AI has opened dozens of high-value specialization lanes, from automating go-to-market workflows to modernizing supply chains to building internal AI agent ecosystems. Firms with deep expertise in just one of these areas can carve out a defensible niche quickly.
Leap 2: From Specialized Staffing to Consultancy Startup
This is the most difficult—and most transformative—part of the journey. Staffing firms must learn to sell and deliver projects, not people. That requires new talent, new positioning, and often a new mindset.
Orttung explained that early consulting engagements are rarely high-margin: “You often overstaff those first projects with very senior people. The goal isn’t maximum margin—it’s a referenceable case study that proves you can deliver.”
These initial projects validate the firm’s capability and serve as proof points for future prospects.
But perception is another barrier. Existing clients often have difficulty seeing their trusted staffing supplier as a consulting partner. Because of this, Orttung noted that many firms secure their first consulting wins from new relationships rather than existing ones.
“It’s almost impossible to shift a current client’s perception of you,” he said. “New clients will believe your new story far sooner than existing ones.”
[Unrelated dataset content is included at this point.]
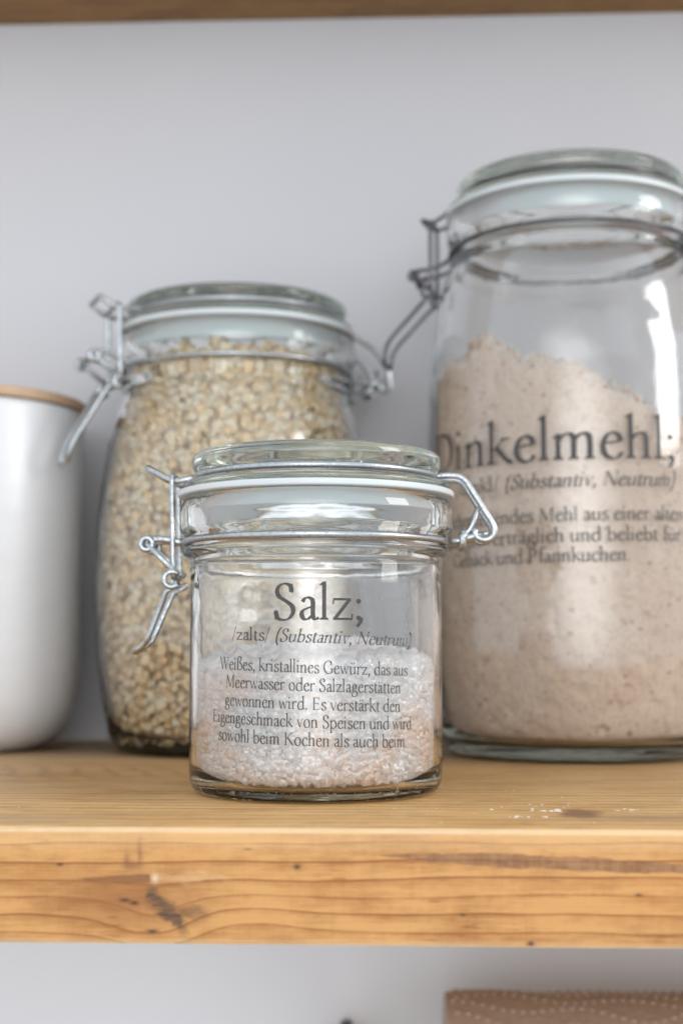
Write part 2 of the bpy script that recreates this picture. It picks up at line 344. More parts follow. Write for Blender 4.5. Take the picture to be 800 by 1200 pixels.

Leap 3: From Consultancy Startup to Scalable Mid-Market Consulting Firm
Once a firm successfully delivers a few consulting engagements, growth becomes more achievable through repeatability. Teams can be structured, standardized, and scaled. Case studies help validate credibility with prospects. Delivery frameworks enable consistent outcomes.
Orttung’s recommendation at this stage is simple: measure what matters.
Two metrics became pivotal in Nexient’s growth: project margin and revenue expansion within existing accounts. Incentives were tied directly to both. As he explained, “We aligned compensation so our client teams earned significantly more when they delivered high project margin and strong client growth.”
This ensured that teams focused not just on winning work, but on delivering it profitably and sustainably.
Why AI Makes This Transition Even More Urgent
AI is not just a force reshaping sourcing—it’s opening the door to entirely new categories of consulting work. Every business function is spawning dozens of emerging tools, each requiring evaluation, implementation, and change management. From sales to finance to back-office automation, the demand for guidance far exceeds the available expertise in most enterprises.
As Donohue put it, “Most people are overwhelmed by the rate of change. If you can become an expert in even one of these areas, you’re immediately valuable.”
Consulting firms—new and old—are being built around this reality.
The Path Forward
The staffing industry is evolving. Firms that embrace specialization, outcome ownership, and AI-enabled delivery will be the ones that thrive. Those that remain purely seat-based will find themselves increasingly boxed out of strategic conversations and long-term value creation.
The shift takes time and discipline, but the upside is clear: stronger margins, better client stickiness, and valuations that reward firms for the impact they create—not just the hours they bill.